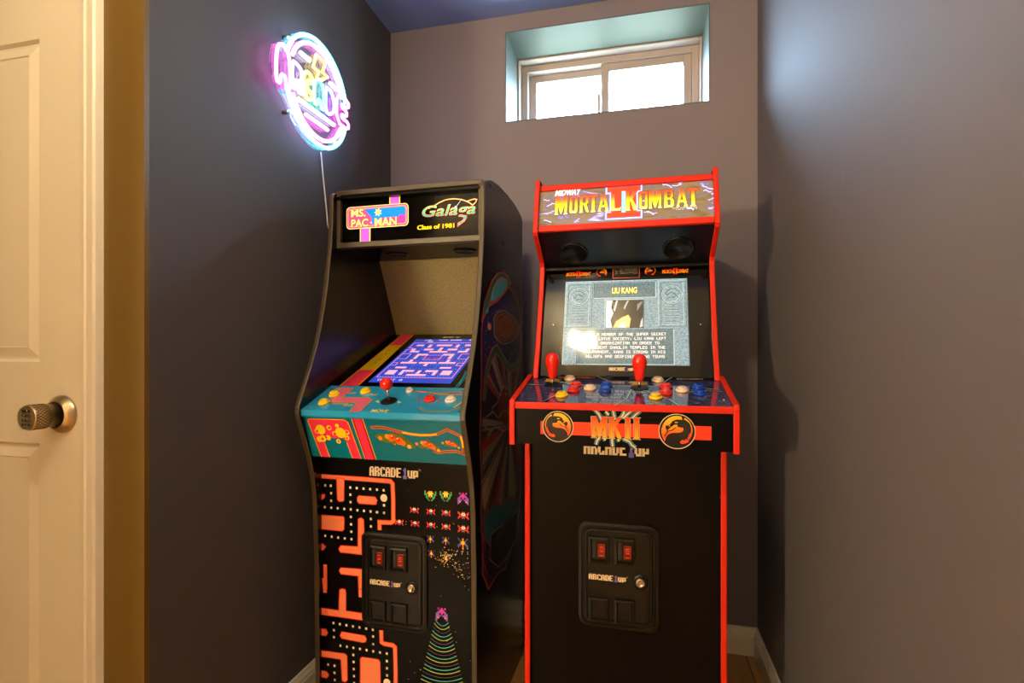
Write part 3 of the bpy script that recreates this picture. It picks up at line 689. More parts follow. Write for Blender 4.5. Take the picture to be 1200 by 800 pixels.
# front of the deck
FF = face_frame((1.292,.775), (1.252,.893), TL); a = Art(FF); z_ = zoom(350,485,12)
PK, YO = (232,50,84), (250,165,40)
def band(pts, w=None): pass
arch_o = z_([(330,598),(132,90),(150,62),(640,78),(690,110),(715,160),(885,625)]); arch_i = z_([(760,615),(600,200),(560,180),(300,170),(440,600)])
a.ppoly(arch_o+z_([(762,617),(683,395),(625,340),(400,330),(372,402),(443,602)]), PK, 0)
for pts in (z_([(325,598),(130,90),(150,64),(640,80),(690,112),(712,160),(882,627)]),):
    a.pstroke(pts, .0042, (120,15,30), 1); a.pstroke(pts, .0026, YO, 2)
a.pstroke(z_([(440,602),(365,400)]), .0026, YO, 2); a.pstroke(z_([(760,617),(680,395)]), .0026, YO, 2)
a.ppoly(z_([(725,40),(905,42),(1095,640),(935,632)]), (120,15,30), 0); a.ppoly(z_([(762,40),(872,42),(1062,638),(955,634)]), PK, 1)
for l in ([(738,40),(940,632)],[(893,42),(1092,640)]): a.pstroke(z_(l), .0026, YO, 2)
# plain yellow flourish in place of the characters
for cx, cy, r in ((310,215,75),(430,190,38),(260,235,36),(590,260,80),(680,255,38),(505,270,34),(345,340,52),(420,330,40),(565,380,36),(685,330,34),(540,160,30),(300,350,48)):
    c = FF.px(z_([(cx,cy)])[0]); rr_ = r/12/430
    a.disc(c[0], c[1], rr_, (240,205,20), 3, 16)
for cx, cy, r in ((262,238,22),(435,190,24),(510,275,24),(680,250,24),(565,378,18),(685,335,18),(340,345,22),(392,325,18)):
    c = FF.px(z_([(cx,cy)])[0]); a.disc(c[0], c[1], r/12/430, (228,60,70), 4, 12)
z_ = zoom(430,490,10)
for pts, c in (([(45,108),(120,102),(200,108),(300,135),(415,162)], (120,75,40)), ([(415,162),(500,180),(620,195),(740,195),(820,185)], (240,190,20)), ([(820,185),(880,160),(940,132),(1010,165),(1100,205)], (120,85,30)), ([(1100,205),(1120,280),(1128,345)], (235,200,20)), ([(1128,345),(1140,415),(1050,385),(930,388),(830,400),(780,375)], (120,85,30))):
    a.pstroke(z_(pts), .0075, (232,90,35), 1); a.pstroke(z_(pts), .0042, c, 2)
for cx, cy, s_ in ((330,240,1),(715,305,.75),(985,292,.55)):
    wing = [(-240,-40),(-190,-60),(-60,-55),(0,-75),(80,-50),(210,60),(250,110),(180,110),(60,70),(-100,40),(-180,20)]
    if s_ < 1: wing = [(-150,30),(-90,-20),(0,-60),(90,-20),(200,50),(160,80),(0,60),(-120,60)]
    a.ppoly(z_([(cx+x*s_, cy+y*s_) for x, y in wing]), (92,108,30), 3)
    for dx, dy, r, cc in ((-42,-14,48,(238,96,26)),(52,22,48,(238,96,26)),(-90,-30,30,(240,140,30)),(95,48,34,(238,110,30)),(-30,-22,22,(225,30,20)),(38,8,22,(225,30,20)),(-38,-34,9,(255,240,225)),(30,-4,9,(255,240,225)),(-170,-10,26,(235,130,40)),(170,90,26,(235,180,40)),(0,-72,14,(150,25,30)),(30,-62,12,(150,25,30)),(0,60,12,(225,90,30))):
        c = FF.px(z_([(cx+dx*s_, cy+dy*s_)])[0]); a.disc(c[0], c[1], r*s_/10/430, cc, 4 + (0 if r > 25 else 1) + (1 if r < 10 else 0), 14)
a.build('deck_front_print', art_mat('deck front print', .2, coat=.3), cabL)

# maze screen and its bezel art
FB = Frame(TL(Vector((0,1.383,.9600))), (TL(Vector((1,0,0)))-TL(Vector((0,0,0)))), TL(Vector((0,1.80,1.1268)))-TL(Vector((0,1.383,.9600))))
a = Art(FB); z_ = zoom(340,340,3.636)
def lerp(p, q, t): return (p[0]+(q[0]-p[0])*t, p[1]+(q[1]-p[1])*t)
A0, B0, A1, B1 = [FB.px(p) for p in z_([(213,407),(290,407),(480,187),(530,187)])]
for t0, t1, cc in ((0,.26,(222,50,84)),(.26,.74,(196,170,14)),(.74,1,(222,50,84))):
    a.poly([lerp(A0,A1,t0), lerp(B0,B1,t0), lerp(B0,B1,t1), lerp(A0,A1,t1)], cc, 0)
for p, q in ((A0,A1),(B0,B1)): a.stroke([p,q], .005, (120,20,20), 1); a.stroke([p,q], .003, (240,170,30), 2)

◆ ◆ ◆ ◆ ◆

Quote the material in full and exactly; do not carry over its pictures.

Write part 3 of the bpy script that recreates this picture. It picks up at line 689. More parts follow. Write for Blender 4.5. Take the picture to be 1200 by 800 pixels.
# front of the deck
FF = face_frame((1.292,.775), (1.252,.893), TL); a = Art(FF); z_ = zoom(350,485,12)
PK, YO = (232,50,84), (250,165,40)
def band(pts, w=None): pass
arch_o = z_([(330,598),(132,90),(150,62),(640,78),(690,110),(715,160),(885,625)]); arch_i = z_([(760,615),(600,200),(560,180),(300,170),(440,600)])
a.ppoly(arch_o+z_([(762,617),(683,395),(625,340),(400,330),(372,402),(443,602)]), PK, 0)
for pts in (z_([(325,598),(130,90),(150,64),(640,80),(690,112),(712,160),(882,627)]),):
    a.pstroke(pts, .0042, (120,15,30), 1); a.pstroke(pts, .0026, YO, 2)
a.pstroke(z_([(440,602),(365,400)]), .0026, YO, 2); a.pstroke(z_([(760,617),(680,395)]), .0026, YO, 2)
a.ppoly(z_([(725,40),(905,42),(1095,640),(935,632)]), (120,15,30), 0); a.ppoly(z_([(762,40),(872,42),(1062,638),(955,634)]), PK, 1)
for l in ([(738,40),(940,632)],[(893,42),(1092,640)]): a.pstroke(z_(l), .0026, YO, 2)
# plain yellow flourish in place of the characters
for cx, cy, r in ((310,215,75),(430,190,38),(260,235,36),(590,260,80),(680,255,38),(505,270,34),(345,340,52),(420,330,40),(565,380,36),(685,330,34),(540,160,30),(300,350,48)):
    c = FF.px(z_([(cx,cy)])[0]); rr_ = r/12/430
    a.disc(c[0], c[1], rr_, (240,205,20), 3, 16)
for cx, cy, r in ((262,238,22),(435,190,24),(510,275,24),(680,250,24),(565,378,18),(685,335,18),(340,345,22),(392,325,18)):
    c = FF.px(z_([(cx,cy)])[0]); a.disc(c[0], c[1], r/12/430, (228,60,70), 4, 12)
z_ = zoom(430,490,10)
for pts, c in (([(45,108),(120,102),(200,108),(300,135),(415,162)], (120,75,40)), ([(415,162),(500,180),(620,195),(740,195),(820,185)], (240,190,20)), ([(820,185),(880,160),(940,132),(1010,165),(1100,205)], (120,85,30)), ([(1100,205),(1120,280),(1128,345)], (235,200,20)), ([(1128,345),(1140,415),(1050,385),(930,388),(830,400),(780,375)], (120,85,30))):
    a.pstroke(z_(pts), .0075, (232,90,35), 1); a.pstroke(z_(pts), .0042, c, 2)
for cx, cy, s_ in ((330,240,1),(715,305,.75),(985,292,.55)):
    wing = [(-240,-40),(-190,-60),(-60,-55),(0,-75),(80,-50),(210,60),(250,110),(180,110),(60,70),(-100,40),(-180,20)]
    if s_ < 1: wing = [(-150,30),(-90,-20),(0,-60),(90,-20),(200,50),(160,80),(0,60),(-120,60)]
    a.ppoly(z_([(cx+x*s_, cy+y*s_) for x, y in wing]), (92,108,30), 3)
    for dx, dy, r, cc in ((-42,-14,48,(238,96,26)),(52,22,48,(238,96,26)),(-90,-30,30,(240,140,30)),(95,48,34,(238,110,30)),(-30,-22,22,(225,30,20)),(38,8,22,(225,30,20)),(-38,-34,9,(255,240,225)),(30,-4,9,(255,240,225)),(-170,-10,26,(235,130,40)),(170,90,26,(235,180,40)),(0,-72,14,(150,25,30)),(30,-62,12,(150,25,30)),(0,60,12,(225,90,30))):
        c = FF.px(z_([(cx+dx*s_, cy+dy*s_)])[0]); a.disc(c[0], c[1], r*s_/10/430, cc, 4 + (0 if r > 25 else 1) + (1 if r < 10 else 0), 14)
a.build('deck_front_print', art_mat('deck front print', .2, coat=.3), cabL)

# maze screen and its bezel art
FB = Frame(TL(Vector((0,1.383,.9600))), (TL(Vector((1,0,0)))-TL(Vector((0,0,0)))), TL(Vector((0,1.80,1.1268)))-TL(Vector((0,1.383,.9600))))
a = Art(FB); z_ = zoom(340,340,3.636)
def lerp(p, q, t): return (p[0]+(q[0]-p[0])*t, p[1]+(q[1]-p[1])*t)
A0, B0, A1, B1 = [FB.px(p) for p in z_([(213,407),(290,407),(480,187),(530,187)])]
for t0, t1, cc in ((0,.26,(222,50,84)),(.26,.74,(196,170,14)),(.74,1,(222,50,84))):
    a.poly([lerp(A0,A1,t0), lerp(B0,B1,t0), lerp(B0,B1,t1), lerp(A0,A1,t1)], cc, 0)
for p, q in ((A0,A1),(B0,B1)): a.stroke([p,q], .005, (120,20,20), 1); a.stroke([p,q], .003, (240,170,30), 2)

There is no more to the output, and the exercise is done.